Instruction.
Write out each line exactly as given. Leave the pictures out of your copy.

Recorded data.
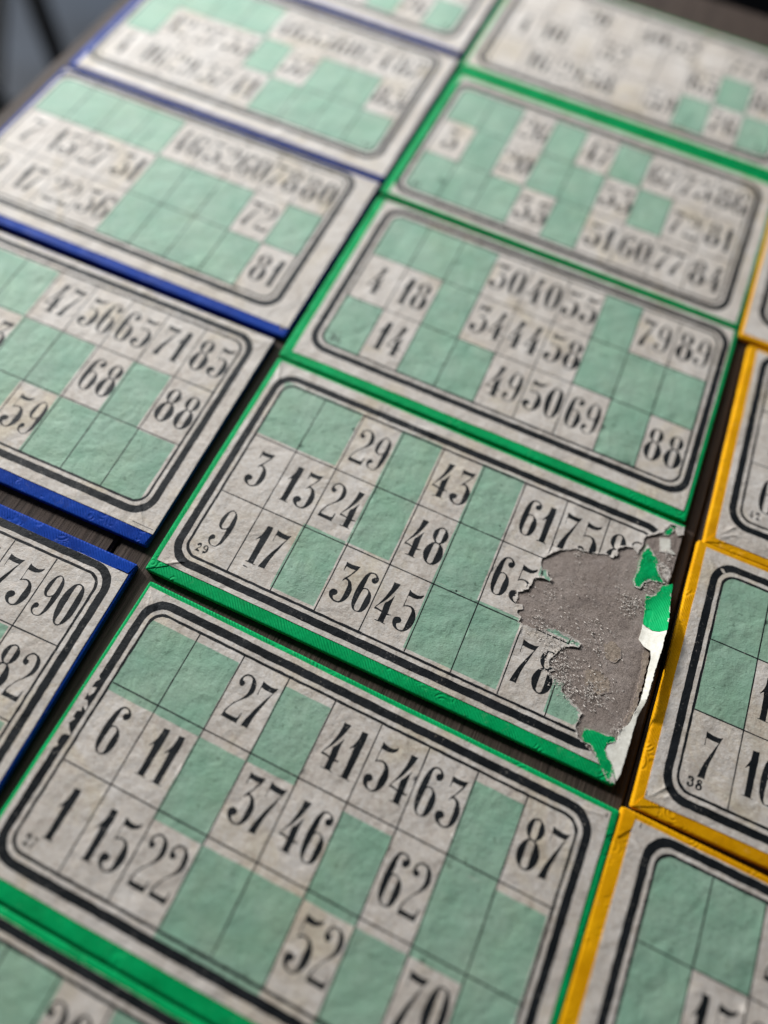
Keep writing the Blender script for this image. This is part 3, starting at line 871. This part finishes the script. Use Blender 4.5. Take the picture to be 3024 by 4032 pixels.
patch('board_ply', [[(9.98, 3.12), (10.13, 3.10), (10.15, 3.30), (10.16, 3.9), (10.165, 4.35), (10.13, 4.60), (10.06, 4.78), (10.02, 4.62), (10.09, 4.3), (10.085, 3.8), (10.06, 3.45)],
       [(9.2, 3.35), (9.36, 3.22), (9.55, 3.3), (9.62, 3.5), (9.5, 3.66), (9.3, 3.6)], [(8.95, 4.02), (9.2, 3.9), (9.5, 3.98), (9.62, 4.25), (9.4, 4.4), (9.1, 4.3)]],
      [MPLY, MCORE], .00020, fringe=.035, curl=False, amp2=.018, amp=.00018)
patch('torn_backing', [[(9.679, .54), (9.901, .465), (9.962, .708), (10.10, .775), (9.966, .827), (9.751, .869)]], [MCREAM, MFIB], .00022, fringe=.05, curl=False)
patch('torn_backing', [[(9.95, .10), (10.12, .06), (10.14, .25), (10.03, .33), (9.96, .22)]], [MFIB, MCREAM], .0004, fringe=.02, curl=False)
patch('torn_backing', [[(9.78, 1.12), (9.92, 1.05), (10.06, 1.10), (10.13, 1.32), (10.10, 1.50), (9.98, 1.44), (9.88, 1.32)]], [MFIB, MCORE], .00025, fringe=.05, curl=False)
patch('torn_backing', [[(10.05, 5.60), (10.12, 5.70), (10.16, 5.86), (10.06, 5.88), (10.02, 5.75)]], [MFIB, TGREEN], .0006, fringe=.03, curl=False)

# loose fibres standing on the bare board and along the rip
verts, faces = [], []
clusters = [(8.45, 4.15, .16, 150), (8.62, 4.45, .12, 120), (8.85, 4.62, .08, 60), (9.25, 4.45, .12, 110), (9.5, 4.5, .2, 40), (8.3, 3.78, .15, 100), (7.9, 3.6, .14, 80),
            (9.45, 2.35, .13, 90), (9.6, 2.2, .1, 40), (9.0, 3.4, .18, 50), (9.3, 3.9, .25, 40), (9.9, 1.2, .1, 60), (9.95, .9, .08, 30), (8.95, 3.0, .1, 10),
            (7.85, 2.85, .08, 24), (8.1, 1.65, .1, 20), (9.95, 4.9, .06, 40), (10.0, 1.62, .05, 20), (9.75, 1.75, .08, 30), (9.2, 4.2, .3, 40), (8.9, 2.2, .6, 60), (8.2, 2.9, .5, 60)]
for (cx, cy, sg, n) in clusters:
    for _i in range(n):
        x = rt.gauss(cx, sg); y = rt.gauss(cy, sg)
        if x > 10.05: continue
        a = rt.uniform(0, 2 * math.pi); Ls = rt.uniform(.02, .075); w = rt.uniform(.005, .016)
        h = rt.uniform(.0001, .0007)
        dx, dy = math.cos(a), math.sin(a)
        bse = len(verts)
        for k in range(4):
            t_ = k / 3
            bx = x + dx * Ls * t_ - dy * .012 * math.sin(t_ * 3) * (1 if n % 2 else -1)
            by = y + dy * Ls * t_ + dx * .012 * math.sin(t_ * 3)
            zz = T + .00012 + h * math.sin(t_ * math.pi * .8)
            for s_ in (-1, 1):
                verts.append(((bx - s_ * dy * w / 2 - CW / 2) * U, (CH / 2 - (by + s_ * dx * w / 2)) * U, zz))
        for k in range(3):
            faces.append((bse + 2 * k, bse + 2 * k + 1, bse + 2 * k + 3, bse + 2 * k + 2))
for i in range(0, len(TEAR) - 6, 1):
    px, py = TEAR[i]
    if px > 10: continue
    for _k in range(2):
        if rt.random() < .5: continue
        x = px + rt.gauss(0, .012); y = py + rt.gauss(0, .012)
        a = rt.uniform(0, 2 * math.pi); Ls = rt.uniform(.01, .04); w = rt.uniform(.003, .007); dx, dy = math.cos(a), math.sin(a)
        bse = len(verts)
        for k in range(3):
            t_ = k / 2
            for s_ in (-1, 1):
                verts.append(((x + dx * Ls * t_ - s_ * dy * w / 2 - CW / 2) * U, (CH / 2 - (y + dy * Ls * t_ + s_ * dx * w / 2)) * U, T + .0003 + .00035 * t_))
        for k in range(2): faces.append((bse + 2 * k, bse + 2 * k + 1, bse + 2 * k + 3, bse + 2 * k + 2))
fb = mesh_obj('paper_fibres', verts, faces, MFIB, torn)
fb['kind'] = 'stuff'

Exercise result.
Keep writing the Blender script for this image. This is part 3, starting at line 871. This part finishes the script. Use Blender 4.5. Take the picture to be 3024 by 4032 pixels.
patch('board_ply', [[(9.98, 3.12), (10.13, 3.10), (10.15, 3.30), (10.16, 3.9), (10.165, 4.35), (10.13, 4.60), (10.06, 4.78), (10.02, 4.62), (10.09, 4.3), (10.085, 3.8), (10.06, 3.45)],
       [(9.2, 3.35), (9.36, 3.22), (9.55, 3.3), (9.62, 3.5), (9.5, 3.66), (9.3, 3.6)], [(8.95, 4.02), (9.2, 3.9), (9.5, 3.98), (9.62, 4.25), (9.4, 4.4), (9.1, 4.3)]],
      [MPLY, MCORE], .00020, fringe=.035, curl=False, amp2=.018, amp=.00018)
patch('torn_backing', [[(9.679, .54), (9.901, .465), (9.962, .708), (10.10, .775), (9.966, .827), (9.751, .869)]], [MCREAM, MFIB], .00022, fringe=.05, curl=False)
patch('torn_backing', [[(9.95, .10), (10.12, .06), (10.14, .25), (10.03, .33), (9.96, .22)]], [MFIB, MCREAM], .0004, fringe=.02, curl=False)
patch('torn_backing', [[(9.78, 1.12), (9.92, 1.05), (10.06, 1.10), (10.13, 1.32), (10.10, 1.50), (9.98, 1.44), (9.88, 1.32)]], [MFIB, MCORE], .00025, fringe=.05, curl=False)
patch('torn_backing', [[(10.05, 5.60), (10.12, 5.70), (10.16, 5.86), (10.06, 5.88), (10.02, 5.75)]], [MFIB, TGREEN], .0006, fringe=.03, curl=False)

# loose fibres standing on the bare board and along the rip
verts, faces = [], []
clusters = [(8.45, 4.15, .16, 150), (8.62, 4.45, .12, 120), (8.85, 4.62, .08, 60), (9.25, 4.45, .12, 110), (9.5, 4.5, .2, 40), (8.3, 3.78, .15, 100), (7.9, 3.6, .14, 80),
            (9.45, 2.35, .13, 90), (9.6, 2.2, .1, 40), (9.0, 3.4, .18, 50), (9.3, 3.9, .25, 40), (9.9, 1.2, .1, 60), (9.95, .9, .08, 30), (8.95, 3.0, .1, 10),
            (7.85, 2.85, .08, 24), (8.1, 1.65, .1, 20), (9.95, 4.9, .06, 40), (10.0, 1.62, .05, 20), (9.75, 1.75, .08, 30), (9.2, 4.2, .3, 40), (8.9, 2.2, .6, 60), (8.2, 2.9, .5, 60)]
for (cx, cy, sg, n) in clusters:
    for _i in range(n):
        x = rt.gauss(cx, sg); y = rt.gauss(cy, sg)
        if x > 10.05: continue
        a = rt.uniform(0, 2 * math.pi); Ls = rt.uniform(.02, .075); w = rt.uniform(.005, .016)
        h = rt.uniform(.0001, .0007)
        dx, dy = math.cos(a), math.sin(a)
        bse = len(verts)
        for k in range(4):
            t_ = k / 3
            bx = x + dx * Ls * t_ - dy * .012 * math.sin(t_ * 3) * (1 if n % 2 else -1)
            by = y + dy * Ls * t_ + dx * .012 * math.sin(t_ * 3)
            zz = T + .00012 + h * math.sin(t_ * math.pi * .8)
            for s_ in (-1, 1):
                verts.append(((bx - s_ * dy * w / 2 - CW / 2) * U, (CH / 2 - (by + s_ * dx * w / 2)) * U, zz))
        for k in range(3):
            faces.append((bse + 2 * k, bse + 2 * k + 1, bse + 2 * k + 3, bse + 2 * k + 2))
for i in range(0, len(TEAR) - 6, 1):
    px, py = TEAR[i]
    if px > 10: continue
    for _k in range(2):
        if rt.random() < .5: continue
        x = px + rt.gauss(0, .012); y = py + rt.gauss(0, .012)
        a = rt.uniform(0, 2 * math.pi); Ls = rt.uniform(.01, .04); w = rt.uniform(.003, .007); dx, dy = math.cos(a), math.sin(a)
        bse = len(verts)
        for k in range(3):
            t_ = k / 2
            for s_ in (-1, 1):
                verts.append(((x + dx * Ls * t_ - s_ * dy * w / 2 - CW / 2) * U, (CH / 2 - (y + dy * Ls * t_ + s_ * dx * w / 2)) * U, T + .0003 + .00035 * t_))
        for k in range(2): faces.append((bse + 2 * k, bse + 2 * k + 1, bse + 2 * k + 3, bse + 2 * k + 2))
fb = mesh_obj('paper_fibres', verts, faces, MFIB, torn)
fb['kind'] = 'stuff'